In the early 1960s a new (to Downley) pub was built near the junction of Plomer Green Avenue and Littleworth Road, and the brewery invited the villagers to choose a name.  The name “Downley Donkey” was suggested in recognition of the popular Victorian resident- Dickie Gray the Donkey Man. 

Richard (Dickie) Gray, son of Thomas and Ann (née Biggs) was born in 1840 in the parish of Hughenden.  In 1851 Dickie, aged 11, was living with his parents and siblings at Naphill.  His father, Thomas and two elder brothers, George and Frederick, were working as chair turners and his sisters, Rebecca and Sarah, were lace makers.

By 1861 Thomas and Ann Gray had moved to Downley common.  George, Frederick and Rebecca were no longer living with their parents.  Dickie, who was then 21, and his father were working as chair turners.  His mother and sister Sarah were lace makers: two very common occupations for Buckinghamshire people.

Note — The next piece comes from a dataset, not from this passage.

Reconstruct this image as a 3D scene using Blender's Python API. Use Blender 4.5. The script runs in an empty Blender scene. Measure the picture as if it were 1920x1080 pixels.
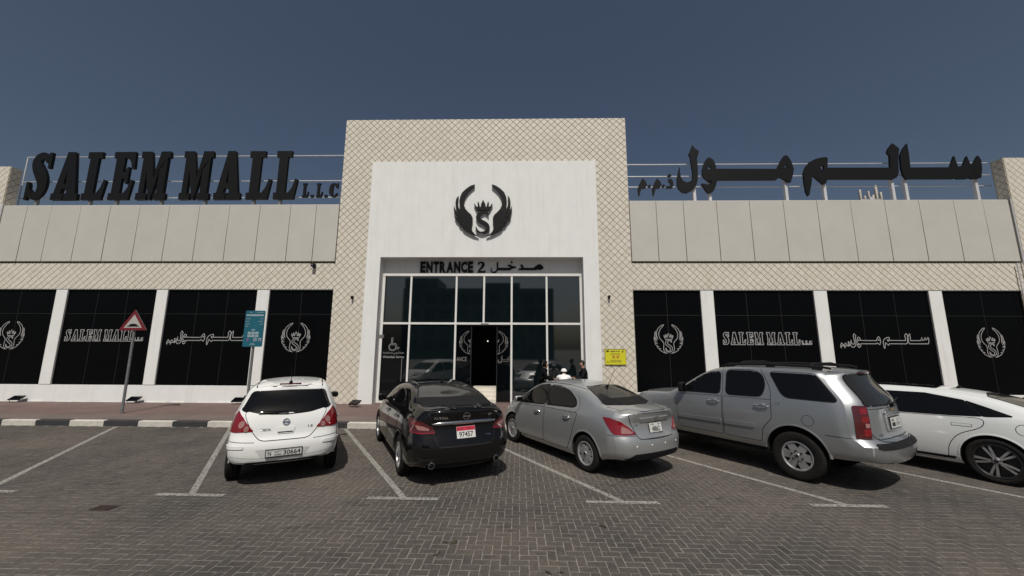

At that time, the Chiltern Bodgers, as the chair turners later became known, were not all itinerant workers living in the woods but many lived with their families very close to their place of work.  In particular, the turners often worked on their pole lathes alone or in groups in wooden sheds adjacent to their homes.  It is likely that Dickie Gray and his father worked in this way.

10 years later Dickie had become a “coal merchant”.  An article by Noreen Talbot in the Village News (July 1992) states “coal was brought from West Wycombe station by a two-horse cart.  A heavy farm horse was needed to help them up Plomer Hill”. Subsequent census returns described Dickie Gray as a “carrier”. He would have been a familiar sight travelling round the Downley lanes and surrounding area with his donkey cart, but there is no record of the types of goods he carrried..

Dickie Gray never married but continued to live with his parents for many years.  However, when the land survey took place in 1910 and the population census the following year, he was living alone at 2, Tilbury Cottages, Moor Lane and was described as a donkey dealer.  His donkeys would have grazed on the common.

Dickie Gray passed away in 1916 at the age of 75.

Many people have recounted their memories of this popular Downley character.  Interviewees for the book “Downley in Times Past ” recalled the old-fashioned “Donkey Man” with a long grey beard wearing a cap with  ear-flaps and  a sacking apron tied around his waist with a piece of string.  His string of five or six donkeys, stabled in the grounds of Mountjoy’s Retreat, would plod behind him as he set off down Plomer Green Lane and one could hear such sounds as “Whoa Parker! Hurry along Jenny!” until he was out of sight and hearing.  As well as being used for light carting jobs the donkeys were taken to fetes for children to ride on.

The pub closed in 2014 and was initially converted to a Morrisons Local before reopening as the Downley Co-Op Store.